Но больше всего следствие подвел один из свидетелей, бывший подполковник ФСБ, ветеран практически всех локальных конфликтов последнего времени. Показания, которые он дал перед мартовскими праздниками, прозвучали как ответ на неразрешимые логические головоломки дела. Неразрешимые, если, конечно, следовать прокурорской логике.
Оказывается, незадолго до своей гибели главный подрывник Проскуряков созвонился с ним и попросил найти каналы сбыта алюминия. Дескать, он, Проскуряков, в ближайшем будущем получит возможность получать его по крайне низкой цене. "Откуда? -- удивился бывший подполковник. -- Рынок алюминия давно устоялся, дешевому металлу просто неоткуда взяться...". "От Быкова, -- ответил, по словам свидетеля, подрывник. -- Скоро Струганова "завалят", Быков выйдет на свободу, так что ищи покупателей: алюминий будет..."
Следствие ведут знатоки?
Расследованием дела Струганова занимался знаменитый в прокурорских кругах человек -- начальник следственного управления Кемеровской областной прокуратуры Сергей Иродов. К слову сказать, бывший земляк и сослуживец нынешнего заместителя генерального прокурора Валентина Симученкова. Один раз он уже прогремел на всю страну, посадив за решетку избранного мэра города Ленинск-Кузнецкий Геннадия Коняхина. Долго тот не просидел, но своего поста лишился. Иродов после этого пошел на повышение.
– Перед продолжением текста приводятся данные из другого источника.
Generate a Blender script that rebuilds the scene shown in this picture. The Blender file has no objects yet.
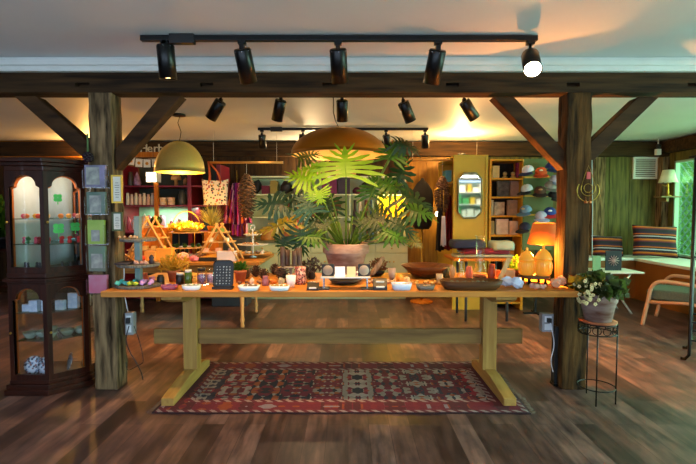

Тогда, в 1998 году, на скандальном судебном процессе развалилось десять из одиннадцати предъявленных обвинений, в результате чего Коняхин отделался сроком, уже отсиженным в следственном изоляторе. Оставшийся в приговоре пункт обвинения специалисты ехидно называют "парашютом". Функция у него одна -- защитить "пятую точку" напортачившего следователя от заслуженной кары со стороны разгневанного начальства.
Теперь Иродов занимается бывшим кандидатом в депутаты Стругановым. Адвокаты последнего надеются, что с тем же успехом. "Басманное" правосудие тоже требует некоторого профессионализма от своих исполнителей. Ведь для того чтобы отправить человека за решетку, одной только сговорчивости суда маловато.